Steven Lewis, a health economist from Saskatchewan, says part of the lower spending for drugs comes from the fact that provinces have negotiated better prices for generic drugs.
Lewis says as well some of the expensive blockbuster drugs that came on the market in the past decade are now off patent, which means cheaper generic versions are available.
He suggests the trend reflected in CIHI’s annual health expenditures reports suggests those doomsayers who insisted health-care costs would spiral upwards unchecked got it wrong.
“I think what it demonstrates is that contrary to the dire predictions of various think tanks, it’s folly to look at a spending trend that lasts a few years, extrapolate it out 30 years and then claim that the sky will fall because 90 per cent of provincial budgets will be consumed by health care,” Lewis says.
“Governments can and do expect some fiscal discipline on the health-care system. They did it in the mid-90s. They’re doing it again now.
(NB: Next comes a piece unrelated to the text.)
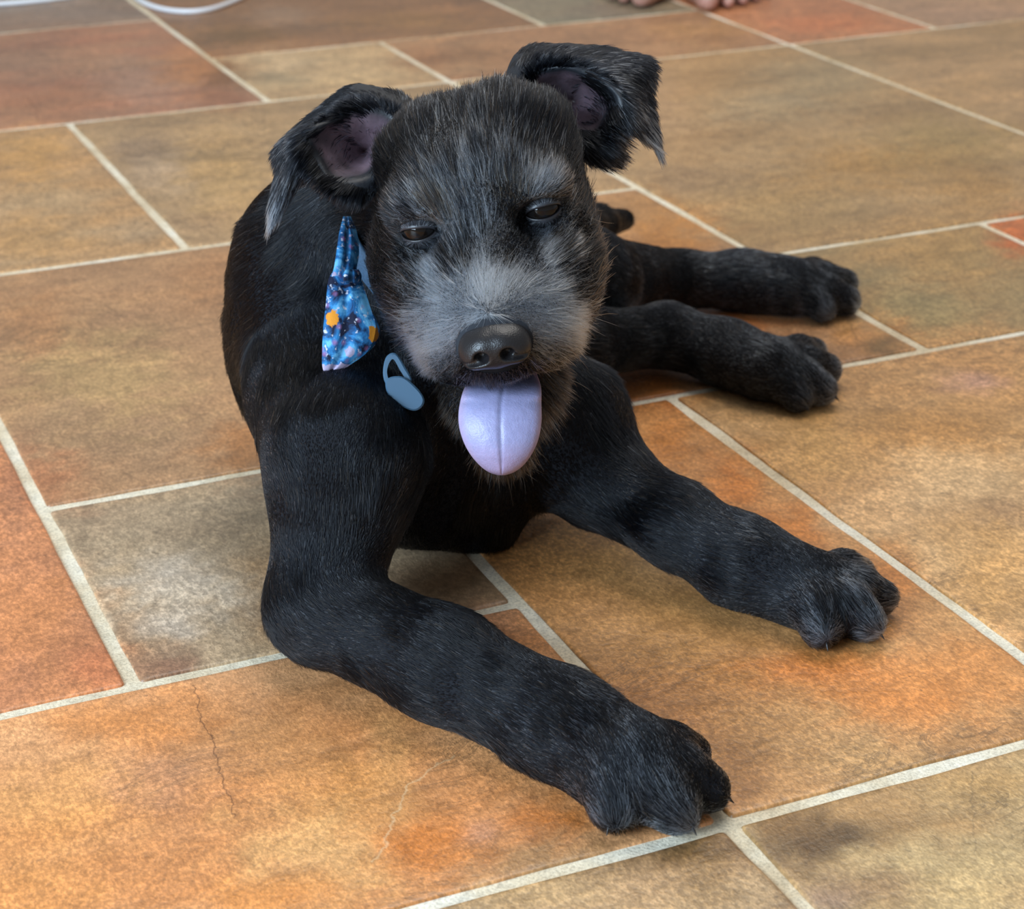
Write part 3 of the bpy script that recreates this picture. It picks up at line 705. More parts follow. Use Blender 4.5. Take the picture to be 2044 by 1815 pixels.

And expenditures tend to ebb and flow with the rate of growth in the economy and overall provincial and to some extent federal deficit situations.”
The report says Canada will spend roughly $6,000 per person on health care this year in Canada.
And on a per capita basis compared to gross domestic product, Canada’s health-care spending in 2011 placed the country as the fifth highest spender, after the United States, the Netherlands, France and Germany.